In Magdeburg löste der Fall Kopfschütteln aus. "Wir können nicht nachvollziehen, auf welcher Basis die Staatsanwaltschaft Ermittlungsbedarf sieht - insbesondere, weil die Ausgangsprüfung ergab, dass gar keine Straftat vorliegt", sagte Theo Struhkamp, Sprecher im Innenministerium. "Die Vorwürfe sind an den Haaren herbeigezogen", sagte FDP-Innenexperte Guido Kosmehl. "Das ist ein starkes Stück", so Gudrun Tiedge (Linke). "Ich verstehe das nicht."

Innenausschuss berät

Donnerstag war der Fall Glombitza auch Thema im Innenausschuss. Der Chef der Polizeischule Aschersleben, Rainer Nitsche, stellte seinen Bericht vor. Er bestätigte, dass Glombitzas Äußerungen gefallen sind. Sie seien aber aus dem Zusammenhang gerissen worden. Ihm seien Sympathien für Rechte nicht vorzuwerfen. Im Fachkommissariat sei es bei so genannten Vorfeldermittlungen zu Übereifer gekommen. Deshalb habe Glombitza zu anderer "Prioritätensetzung" aufgefordert.

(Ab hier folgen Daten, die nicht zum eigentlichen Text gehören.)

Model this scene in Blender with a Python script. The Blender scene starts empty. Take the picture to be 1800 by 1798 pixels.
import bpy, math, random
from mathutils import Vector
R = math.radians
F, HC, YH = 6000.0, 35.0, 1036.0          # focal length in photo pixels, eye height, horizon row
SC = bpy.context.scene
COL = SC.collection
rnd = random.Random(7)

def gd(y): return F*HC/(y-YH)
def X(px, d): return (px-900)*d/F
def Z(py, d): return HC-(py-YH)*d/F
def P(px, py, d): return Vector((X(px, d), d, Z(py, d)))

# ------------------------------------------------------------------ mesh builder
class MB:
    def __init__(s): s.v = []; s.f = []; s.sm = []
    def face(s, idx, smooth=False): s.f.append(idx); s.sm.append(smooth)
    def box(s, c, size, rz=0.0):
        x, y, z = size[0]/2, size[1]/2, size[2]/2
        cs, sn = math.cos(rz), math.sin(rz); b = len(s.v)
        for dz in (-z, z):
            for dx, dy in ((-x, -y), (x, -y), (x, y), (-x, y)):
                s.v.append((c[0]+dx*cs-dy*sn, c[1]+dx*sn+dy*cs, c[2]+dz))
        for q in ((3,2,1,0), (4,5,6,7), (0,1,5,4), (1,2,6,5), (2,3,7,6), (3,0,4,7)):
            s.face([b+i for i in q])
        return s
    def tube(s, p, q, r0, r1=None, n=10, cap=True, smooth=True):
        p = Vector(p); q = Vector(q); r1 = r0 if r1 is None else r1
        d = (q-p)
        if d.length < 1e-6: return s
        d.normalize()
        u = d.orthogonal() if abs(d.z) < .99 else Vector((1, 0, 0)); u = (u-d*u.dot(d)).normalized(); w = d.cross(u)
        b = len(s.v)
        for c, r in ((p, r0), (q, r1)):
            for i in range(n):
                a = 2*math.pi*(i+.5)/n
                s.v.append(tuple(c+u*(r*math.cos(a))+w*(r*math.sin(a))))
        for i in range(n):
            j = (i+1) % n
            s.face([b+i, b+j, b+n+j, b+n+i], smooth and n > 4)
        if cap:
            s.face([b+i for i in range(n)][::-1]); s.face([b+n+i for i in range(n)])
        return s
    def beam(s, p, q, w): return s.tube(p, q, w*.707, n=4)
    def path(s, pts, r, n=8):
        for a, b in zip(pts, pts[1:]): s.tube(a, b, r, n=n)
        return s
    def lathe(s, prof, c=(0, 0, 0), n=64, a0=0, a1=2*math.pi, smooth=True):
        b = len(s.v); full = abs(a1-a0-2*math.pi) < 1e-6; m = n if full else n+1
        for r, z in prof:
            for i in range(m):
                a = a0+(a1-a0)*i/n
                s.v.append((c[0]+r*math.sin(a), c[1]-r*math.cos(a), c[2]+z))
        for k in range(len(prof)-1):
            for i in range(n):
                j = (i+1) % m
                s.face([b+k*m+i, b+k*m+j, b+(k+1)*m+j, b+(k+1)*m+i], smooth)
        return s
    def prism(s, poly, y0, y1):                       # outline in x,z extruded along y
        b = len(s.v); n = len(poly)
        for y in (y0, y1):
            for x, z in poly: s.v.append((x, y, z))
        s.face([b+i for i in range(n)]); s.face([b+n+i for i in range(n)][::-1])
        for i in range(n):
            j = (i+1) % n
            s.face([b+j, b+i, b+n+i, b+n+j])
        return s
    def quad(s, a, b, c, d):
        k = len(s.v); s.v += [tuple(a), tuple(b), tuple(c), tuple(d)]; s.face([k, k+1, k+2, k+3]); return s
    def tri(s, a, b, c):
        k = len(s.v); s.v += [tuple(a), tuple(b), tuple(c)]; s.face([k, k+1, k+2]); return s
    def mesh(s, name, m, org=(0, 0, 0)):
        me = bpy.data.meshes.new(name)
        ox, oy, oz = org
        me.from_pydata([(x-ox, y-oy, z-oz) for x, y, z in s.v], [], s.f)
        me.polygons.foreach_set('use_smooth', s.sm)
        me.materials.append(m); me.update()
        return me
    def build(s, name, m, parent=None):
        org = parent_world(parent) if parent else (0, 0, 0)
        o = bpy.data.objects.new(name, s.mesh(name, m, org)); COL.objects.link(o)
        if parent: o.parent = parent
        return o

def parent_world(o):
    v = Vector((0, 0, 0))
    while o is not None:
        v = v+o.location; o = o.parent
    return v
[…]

Man könne nicht länger von einem Polizeiskandal sprechen, erklärte Koalitionspolitiker Bernward Rothe (SPD) daraufhin. "Seine Wortwahl war unglücklich, aber die Zusammenhänge entlasten Glombitza", sagte er. Die Opposition sieht das anders. "Wenn die Landesregierung nicht endlich ein Zeichen setzt, dass sie an der Aufklärung der Vorwürfe gegen Glombitza interessiert ist, zwingt sie uns in einen Untersuchungsausschuss", sagte Linke-Fraktionschef Wulf Gallert. Das Innenministerium hatte ein Disziplinarverfahren gegen Glombitza abgelehnt. Am 5. Juli soll der Fall im Innenausschuss erneut beraten werden.